Enfin, la dernière icône à qui je dois beaucoup, c’est ma grand-mère, pour son côté humain, sa générosité, son dévouement.
Quelle est votre devise ?
« On ne lâche rien ! », c’est ma devise. C’est vrai que c’est un peu mon leitmotiv. Quand on occupe des postes de dirigeant, il faut avoir une certaine ténacité et une grande résilience pour garder le cap. La réussite repose sur le mental et l’état d’esprit, bref des qualités qui s’apparentent à l’univers du sport… Dans le milieu sportif ou professionnel, elle a tout son sens !
Qu'est-ce que vous avez vu récemment qui vous a fait sourire ?
Le personnage Arsène Lupin interprété par Omar Sy m’a particulièrement fait sourire ! C’est à la fois drôle et subtil. Il y un côté impertinent que j’affectionne et en même temps beaucoup de profondeur. Ce qui me plaît c’est qu’il se bat pour l’injustice, un autre sujet qui me tient à cœur ; et il le fait avec tact et stratégie.
Qu'est-ce qui vous donne de l'énergie en dehors du travail ?
Mes enfants, j’en ai deux qui ont entre 20 et 30 ans. Ils sont plein d’énergie, de vie et d’envie… avec 20 idées à la minute, le ressourcement est garanti ! Et en plus ils sont proactifs dans les enjeux climatiques, ce qui me challenge sans cesse dans mon quotidien et m’amène à revoir mon mode de vie pour l’avenir de la planète, pour leur avenir.
Qu’est-ce que vous évoque la journée des droits des femmes ?
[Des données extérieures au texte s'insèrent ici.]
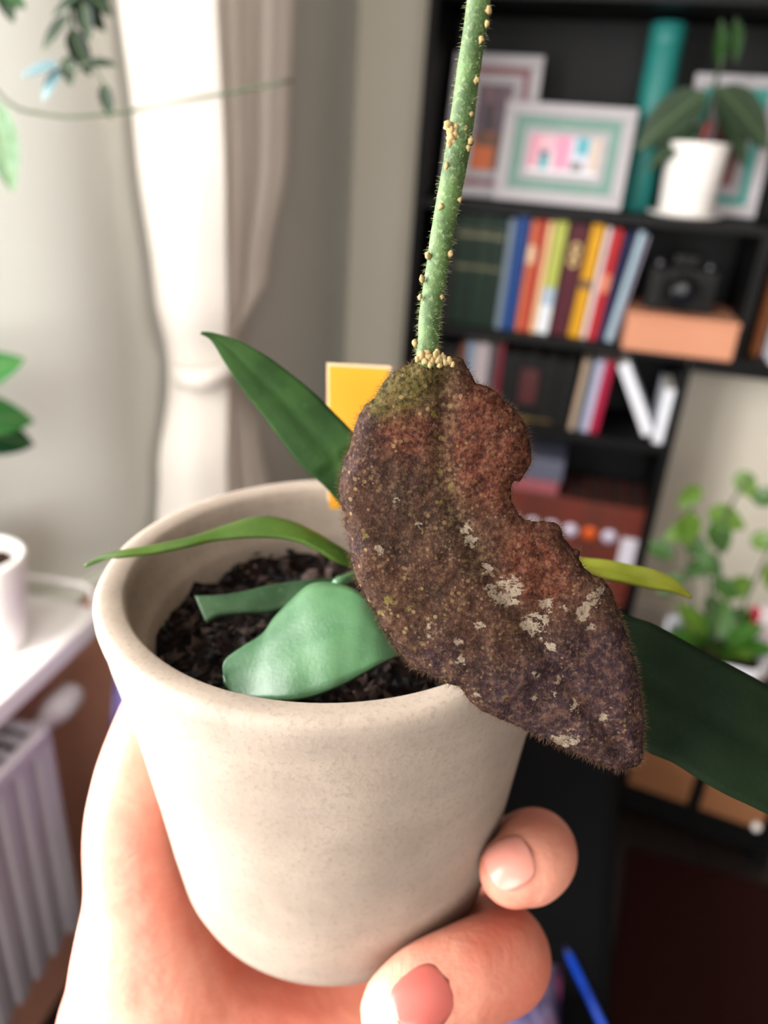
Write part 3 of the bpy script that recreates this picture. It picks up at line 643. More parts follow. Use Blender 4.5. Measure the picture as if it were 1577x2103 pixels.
put_leaf(pp, broad, (cx - .005, cy - .01, top + .05), (cx - .10, cy - .05, top - .035), .7, (-.3, -.6, .6))
put_leaf(pp, broad, (cx + .012, cy, top + .10), (cx + .11, cy - .01, top - .02), .6, (.2, -.7, .5))
put_leaf(pp, broad2, (cx + .008, cy + .01, top + .16), (cx - .01, cy - .02, top + .235), .7, (0, -1, .2))
put_leaf(pp, broad2, (cx + .018, cy, top + .24), (cx + .036, cy - .01, top + .165), .75, (.3, -1, 0))

# ------------------------------------------------------------------ low black chest with two tan drawers, white planter on top
MC = T(.640, -.505, 0, -10)
ch = thing('chest', 'low black chest with two tan drawer fronts below the planter', 'chest', MC)
m = MB()
for q in ((0, .03, 0, .3, 0, .285), (.157, .177, 0, .3, .08, .265), (.30, .33, 0, .3, 0, .285), (.03, .30, 0, .3, .265, .285), (.03, .30, .005, .3, .03, .095), (.03, .30, .285, .3, .095, .265)): m.box(*q, bev=.001)
m.build('carcass', BLK, ch, MC)
TAN = NT('tan_wood'); v = TAN.coord(); g = TAN.noise(TAN.mapping(v, (4, 30, 60)), 3, 4); TAN.set(TAN.mix(g, lin((118, 76, 48)), lin((144, 98, 64))), .5); TAN.bump(g, .1, .0005)
for i, (x0, x1) in enumerate(((.033, .155), (.179, .298))):
    m = MB(); m.box(x0, x1, -.004, .014, .098, .262, bev=.002); m.box(x0 + .006, x1 - .006, .014, .27, .10, .22)
    d = m.build('drawer', TAN.m, ch, MC)
    m = MB(); kx = x1 - .012 if i else x0 + .012
    m.lathe([(0, .018), (.007, .016), (.009, .010), (.006, .004), (.005, 0), (0, 0)], 16, MC @ Matrix.Translation((kx, -.004, .112)) @ Matrix.Rotation(R(90), 4, 'X')); i and m.build('knob', WPOT, d)
cx, cy, cz0 = .785, -.42, .2856
wp = thing('potted_plant', 'bushy bright green plant in a white fabric planter on the low chest', 'potted plant', T(cx, cy, cz0))
fab = NT('white_planter_fabric'); v = fab.coord(); fab.set(fab.mix(fab.noise(v, 14, 3), lin((208, 212, 226)), lin((238, 238, 242))), .7); fab.bump(fab.noise(v, 30, 3), .5, .006)
m = MB(); rows = []
N = 40; vs = []
for k, (rr, zz) in enumerate(((.0, .0), (.075, .0), (.085, .01), (.092, .06), (.096, .11), (.100, .145), (.096, .147), (.090, .12), (.085, .10))):
    for i in range(N):
        a = 2 * math.pi * i / N; q = 1 + .035 * math.sin(7 * a + 9 * zz * 6) * (zz > 0)
        vs.append(T(cx, cy, cz0) @ Vector((rr * q * math.cos(a), rr * q * math.sin(a), zz + .006 * math.sin(3 * a) * (zz > .1))))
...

Qui dit journée des droits des femmes, dit mixité…Il y a 15 ans, Anne LAUVERGEON, avait mis en place chez Areva un système de quota pour assurer un meilleur équilibre homme femme. Je pense que malheureusement, nous - et je parle au nom des femmes et des hommes - sommes peut-être obligés de passer par des quotas pour faire bouger les lignes, mais la réussite nous l’aurons quand nous ne serons plus contraints par ces quotas et que la mixité se fera naturellement dans les CODIR ou dans les organisations professionnelles.